• ROWS:
══════

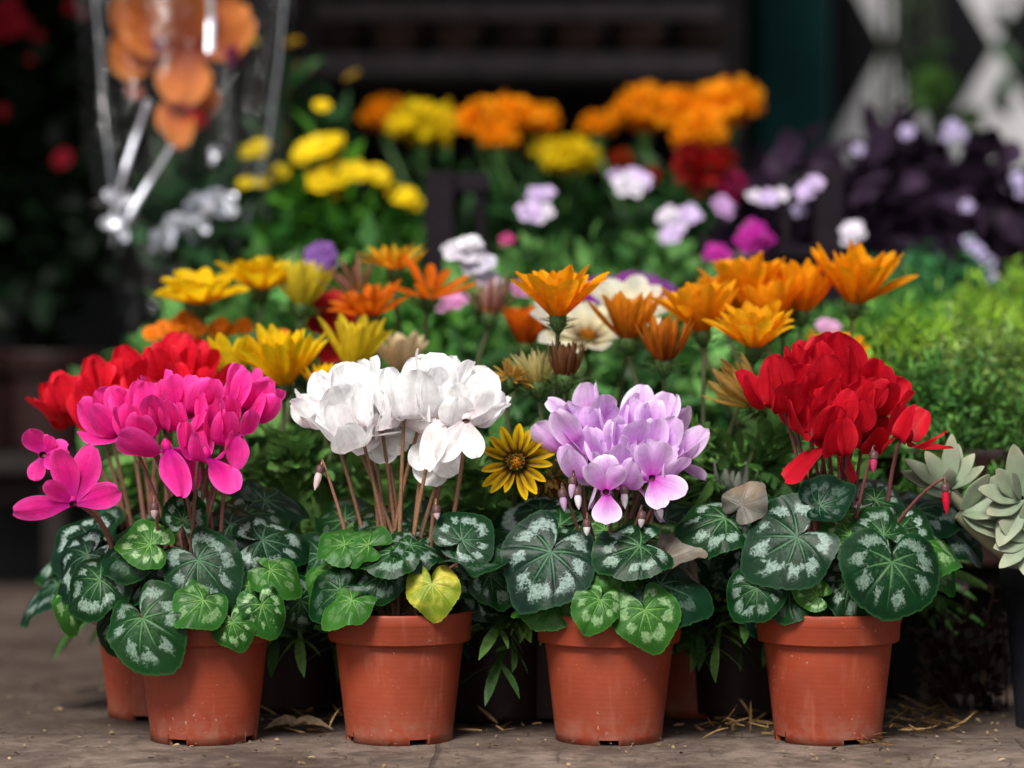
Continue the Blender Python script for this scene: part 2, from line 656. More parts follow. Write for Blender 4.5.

══════

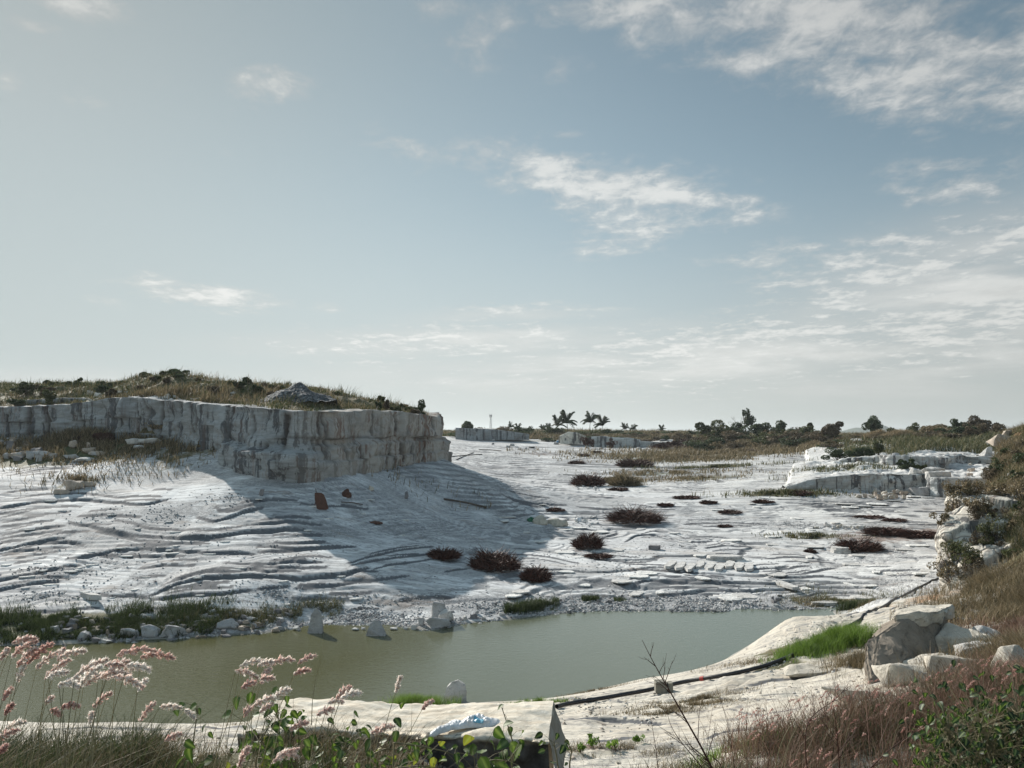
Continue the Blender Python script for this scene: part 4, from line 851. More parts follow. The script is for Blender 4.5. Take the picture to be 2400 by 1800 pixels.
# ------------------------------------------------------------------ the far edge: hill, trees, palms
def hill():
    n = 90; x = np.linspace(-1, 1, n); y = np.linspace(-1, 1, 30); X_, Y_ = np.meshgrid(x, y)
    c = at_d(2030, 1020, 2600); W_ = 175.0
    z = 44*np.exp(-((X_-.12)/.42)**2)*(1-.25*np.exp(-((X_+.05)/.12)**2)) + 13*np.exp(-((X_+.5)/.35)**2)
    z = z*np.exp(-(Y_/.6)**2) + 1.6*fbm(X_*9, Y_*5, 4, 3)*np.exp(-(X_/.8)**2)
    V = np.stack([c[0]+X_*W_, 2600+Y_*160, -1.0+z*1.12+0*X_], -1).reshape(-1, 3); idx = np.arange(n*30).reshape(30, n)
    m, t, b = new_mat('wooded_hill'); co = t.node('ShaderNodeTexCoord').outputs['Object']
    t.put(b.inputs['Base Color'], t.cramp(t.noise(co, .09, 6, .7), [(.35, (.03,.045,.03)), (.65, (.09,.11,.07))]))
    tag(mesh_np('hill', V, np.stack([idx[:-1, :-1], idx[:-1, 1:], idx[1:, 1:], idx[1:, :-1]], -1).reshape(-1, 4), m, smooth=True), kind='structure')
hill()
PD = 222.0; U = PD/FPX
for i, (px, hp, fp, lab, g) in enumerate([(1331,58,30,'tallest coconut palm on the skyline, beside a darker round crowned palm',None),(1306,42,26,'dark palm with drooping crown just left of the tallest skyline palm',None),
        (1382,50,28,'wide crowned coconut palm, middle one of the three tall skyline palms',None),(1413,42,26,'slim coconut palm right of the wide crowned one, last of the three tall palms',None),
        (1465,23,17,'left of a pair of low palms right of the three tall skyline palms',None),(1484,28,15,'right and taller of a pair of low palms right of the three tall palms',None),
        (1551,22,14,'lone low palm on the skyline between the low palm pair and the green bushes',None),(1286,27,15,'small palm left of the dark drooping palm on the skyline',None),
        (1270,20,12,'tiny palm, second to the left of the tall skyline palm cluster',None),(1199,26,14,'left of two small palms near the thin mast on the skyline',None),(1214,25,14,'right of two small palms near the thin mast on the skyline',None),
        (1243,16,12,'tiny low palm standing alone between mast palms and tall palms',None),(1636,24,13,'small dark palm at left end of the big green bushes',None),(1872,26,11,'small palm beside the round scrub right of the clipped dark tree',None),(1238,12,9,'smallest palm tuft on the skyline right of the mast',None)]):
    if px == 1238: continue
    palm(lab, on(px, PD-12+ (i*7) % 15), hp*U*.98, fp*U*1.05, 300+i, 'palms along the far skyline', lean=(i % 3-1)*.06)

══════

• EXERCISE DESCRIPTION:
In the lines above, locate the string "from". Copy every line where it occurs.

• ANSWER TO THE EXERCISE:
Continue the Blender Python script for this scene: part 2, from line 656. More parts follow. Write for Blender 4.5.
Continue the Blender Python script for this scene: part 4, from line 851. More parts follow. The script is for Blender 4.5. Take the picture to be 2400 by 1800 pixels.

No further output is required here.